- [Problem details]
Look below and pull out each line with the word "picture".
***
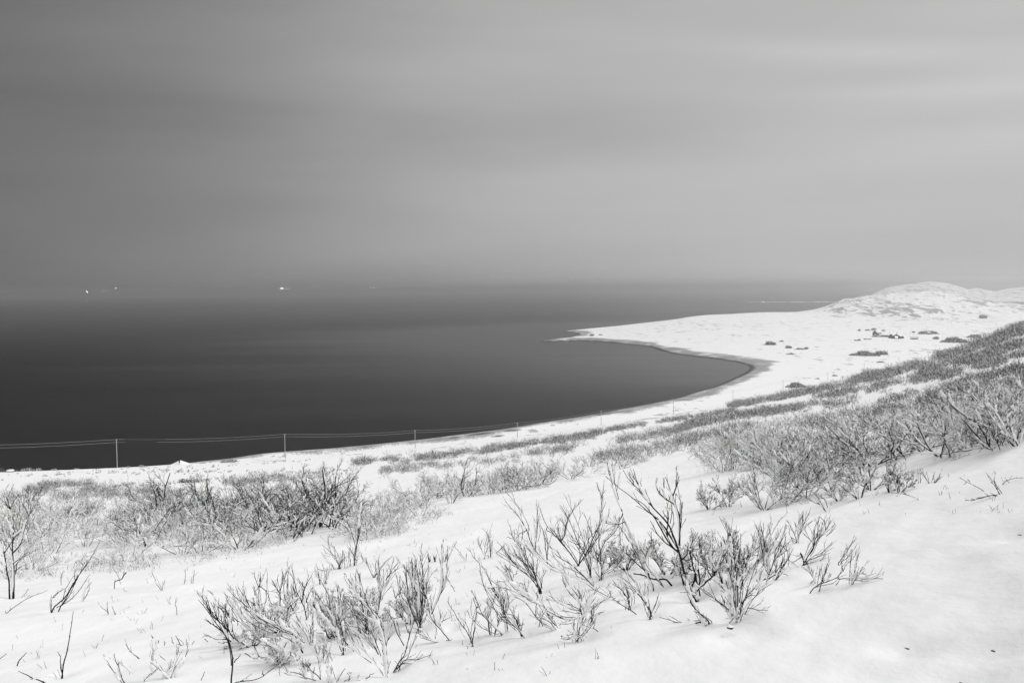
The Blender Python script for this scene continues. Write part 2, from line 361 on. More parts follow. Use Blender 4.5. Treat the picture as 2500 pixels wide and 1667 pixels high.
# hollows where stems meet the near snow (picture x, y, radius m, depth m)
PITS = [(1694, 1450, .14, .07), (1591, 1432, .12, .04), (1715, 1514, .03, .03), (1796, 1499, .12, .05), (1319, 1441, .07, .04), (1413, 1550, .12, .05), (1152, 1569, .06, .03), (1222, 1543, .06, .03), (1279, 1548, .06, .03),
        (945, 1635, .10, .05), (970, 1621, .06, .03), (735, 1582, .08, .04), (837, 1586, .07, .04), (1023, 1532, .08, .04), (1962, 1372, .06, .03), (1986, 1438, .07, .03), (2022, 1533, .2, .03), (1865, 1240, .1, .05), (1921, 1221, .1, .05), (2027, 1197, .1, .06), (2126, 1192, .1, .06), (562, 1666, .06, .03), (151, 1646, .05, .03), (126, 1491, .06, .03), (32, 1452, .12, .05),
        (1100, 1532, .05, .03), (1457, 1501, .05, .02), (1586, 1503, .06, .03), (1536, 1480, .05, .03)]
def build_terrain():
    rr = np.concatenate([np.geomspace(0.35, 3, 80)[:-1], np.geomspace(3, 30, 520)[:-1], np.geomspace(30, 400, 230)[:-1], np.geomspace(400, 3700, 330)[:-1], np.geomspace(3700, 9000, 160)])
    d = rad(1)
    aa = np.concatenate([np.linspace(-34 * d, 34 * d, 1150), np.linspace(34 * d, 62 * d, 90)[1:], np.linspace(62 * d, 298 * d, 120)[1:], np.linspace(-62 * d, -34 * d, 90)[1:-1]])
    nr_, na = len(rr), len(aa)
    R, A = np.meshgrid(rr, aa, indexing='ij'); X = (R * np.sin(A)).ravel(); Y = (R * np.cos(A)).ravel()
    H = hill(X, Y)
    far = np.where(np.hypot(X, Y) > 150)[0]
    L = np.full(X.shape, -50.0); s = np.full(X.shape, 999.0); rh = np.zeros(X.shape); k = np.zeros(X.shape); rough = np.zeros(X.shape)
    l, s_, r_, a_, rh_, k_, ro_ = lowland(X[far], Y[far], True)
    L[far] = l; s[far] = s_; rh[far] = rh_; k[far] = k_; rough[far] = ro_
    w_ = 1.2; Z = np.where(H - L > 6, H, np.where(L - H > 6, L, w_ * np.logaddexp(np.clip(H / w_, -200, 200), np.clip(L / w_, -200, 200))))
    Z = np.where(s < 0, np.where(L > H, L, Z), Z)
    rad_ = np.hypot(X, Y); az = np.arctan2(X, Y)
    # footprints and dimples in the near snow
    for (px, py, rr_, dz) in ((1780, 1540, .16, .05), (2215, 1578, .11, .05), (2425, 1582, .12, .05), (2485, 1302, .10, .05), (2340, 1660, .10, .04), (2290, 1386, .15, .03), (1865, 1536, .1, .03), (2100, 1475, .12, .02)):
        q = hit(px, py)[0][0]; Z = Z - dz * np.exp(-((X - q[0]) ** 2 + ((Y - q[1]) * 0.6) ** 2) / (2 * rr_ ** 2))
    nr_i = np.where(rad_ < 30)[0]
    for (px, py, w_, dz) in PITS:
        q = hit(px, py)[0][0]; c_ = nr_i[(np.abs(X[nr_i] - q[0]) < .6) & (np.abs(Y[nr_i] - q[1]) < .9)]
        Z[c_] -= dz * np.exp(-((X[c_] - q[0]) ** 2 + ((Y[c_] - q[1]) * 0.7) ** 2) / (2 * w_ ** 2))
    nz = fbm(X / 45, Y / 45, 3, 71)
    wdt = 32 + 20 * nz
    beach = np.where(s > 0, 1 - sstep(wdt * 0.5, wdt * 1.3, s), 1.0) * (rad_ < 2050)
    beach = beach * np.where(L > H - 1.5, 1, 0)
    wet = (1 - sstep(3.5, 8.5, s + 2.5 * nz)) * (rad_ < 2300)
    for (px, py, hw, hd) in ((1170, 1060, 34, 3), (1250, 1053, 22, 2), (1475, 1009, 26, 2.4), (1215, 1068, 18, 1.5), (1660, 974, 16, 1.2), (1110, 1070, 16, 2), (1500, 1008, 14, 1.5)):
        c0 = at_sea(np.array([px]), np.array([py]), 2.5)[0]; c1 = at_sea(np.array([px + hw]), np.array([py - hw * 0.16]), 2.5)[0]
        ax = c1 - c0; ln = np.hypot(ax[0], ax[1]); ux, uy = ax[0] / ln, ax[1] / ln
        uu = ((X - c0[0]) * ux + (Y - c0[1]) * uy) / ln; vv = (-(X - c0[0]) * uy + (Y - c0[1]) * ux) / (hd * 2.0)
        wet = np.maximum(wet, 0.92 * (1 - sstep(0.6, 1.1, np.sqrt(uu ** 2 + vv ** 2) + 0.25 * nz)))
    rock = np.clip(sstep(4, 25, rh) * sstep(2020, 2200, rad_) * (1 - sstep(3300, 3700, rad_)) * (0.35 + 0.9 * rough), 0, 1)
    rock = np.maximum(rock, 0.25 * (rad_ > 4900))
    tundra = sstep(40, 110, s) * sstep(400, 520, rad_) * (0.55 + 0.7 * fbm(X / 300, Y / 300, 2, 81)) * (rad_ < 3600) * (H - L < 3)
    tundra = np.maximum(tundra, 0.45 * sstep(200, 260, rad_) * (s > 20) * (rad_ < 700))
    V = np.stack([X, Y, Z], 1)
    ii = np.arange(nr_ * na).reshape(nr_, na)
    q = np.stack([ii[:-1, :], ii[1:, :], np.roll(ii, -1, 1)[1:, :], np.roll(ii, -1, 1)[:-1, :]], -1).reshape(-1, 4)
    V = np.concatenate([V, [[0, 0, Z[:na].mean()]]]); c_ = len(V) - 1
    tri = np.stack([np.full(na, c_), ii[0], np.roll(ii[0], -1)], 1)
    z1 = lambda a: np.concatenate([a, [0]])
    o = mesh_obj('ground', V, [q[:, ::-1], tri[:, ::-1]], M_SNOW, attrs=dict(beach=z1(beach), wet=z1(wet), rock=z1(rock), tundra=z1(tundra)))
    tag(o, kind='structure', label='snow covered hillside, shore and headland')
    return o
build_terrain()

def build_sea():
    rr = np.array([150, 400, 700, 1200, 2200, 4000, 8000, 20000, 60000, 120000.]); aa = np.linspace(-math.pi, math.pi, 97)[:-1]
    R, A = np.meshgrid(rr, aa, indexing='ij'); V = np.stack([(R * np.sin(A)).ravel(), (R * np.cos(A)).ravel(), np.zeros(R.size)], 1)
    ii = np.arange(R.size).reshape(R.shape); j = np.roll(ii, -1, 1)
    o = mesh_obj('sea', V, [np.stack([ii[:-1], j[:-1], j[1:], ii[1:]], -1).reshape(-1, 4)[:, ::-1]], M_SEA, smooth=False)
    me = o.data
    if me.polygons[0].normal.z < 0: me.flip_normals()
    tag(o, kind='structure')
build_sea()

# far side of the fjord, almost lost in the haze
def far_coast():
    a0, _ = az_tan(np.array([-600.]), np.array([700.])); a1, _ = az_tan(np.array([1250.]), np.array([700.]))
    aa = np.linspace(a0[0], a1[0], 240); rr = np.linspace(14600, 17500, 12)
    R, A = np.meshgrid(rr, aa, indexing='ij'); k = np.linspace(0, 1, 12)[:, None]
    e = sstep(a0[0], a0[0] + .06, A) * (1 - sstep(a1[0] - .12, a1[0], A))
    Z = -4 + e * np.sin(np.pi * np.clip(k * 1.4, 0, 1)) ** 0.8 * (118 + 26 * fbm(A * 22, k + 0 * A, 4, 91))
    V = np.stack([(R * np.sin(A)).ravel(), (R * np.cos(A)).ravel(), Z.ravel()], 1)
    ii = np.arange(R.size).reshape(R.shape)
    o = mesh_obj('far_coast', V, [np.stack([ii[:-1, :-1], ii[:-1, 1:], ii[1:, 1:], ii[1:, :-1]], -1).reshape(-1, 4)], plain('far_hillside', 0.16, 0.9, 0.001, 0.3))
    if o.data.polygons[5].normal.z < 0: o.data.flip_normals()
    tag(o, kind='structure')
far_coast()

# ------------------------------------------------------------------ haze
HAZE_D = 0.00018
hb = MB().box(-130000, 130000, -130000, 130000, -14, CAMZ + 45).build('haze', bpy.data.materials.new('haze_air'))
hm = hb.data.materials[0]; hm.use_nodes = True; t = hm.node_tree; t.nodes.clear()
o_ = N(t, 'ShaderNodeOutputMaterial'); v_ = N(t, 'ShaderNodeVolumePrincipled')
v_.inputs['Color'].default_value = grey(0.76); v_.inputs['Density'].default_value = HAZE_D; v_.inputs['Anisotropy'].default_value = 0.75
t.links.new(v_.outputs[0], o_.inputs['Volume']); tag(hb, kind='stuff')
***
- [Response for this exercise]
The Blender Python script for this scene continues. Write part 2, from line 361 on. More parts follow. Use Blender 4.5. Treat the picture as 2500 pixels wide and 1667 pixels high.
# hollows where stems meet the near snow (picture x, y, radius m, depth m)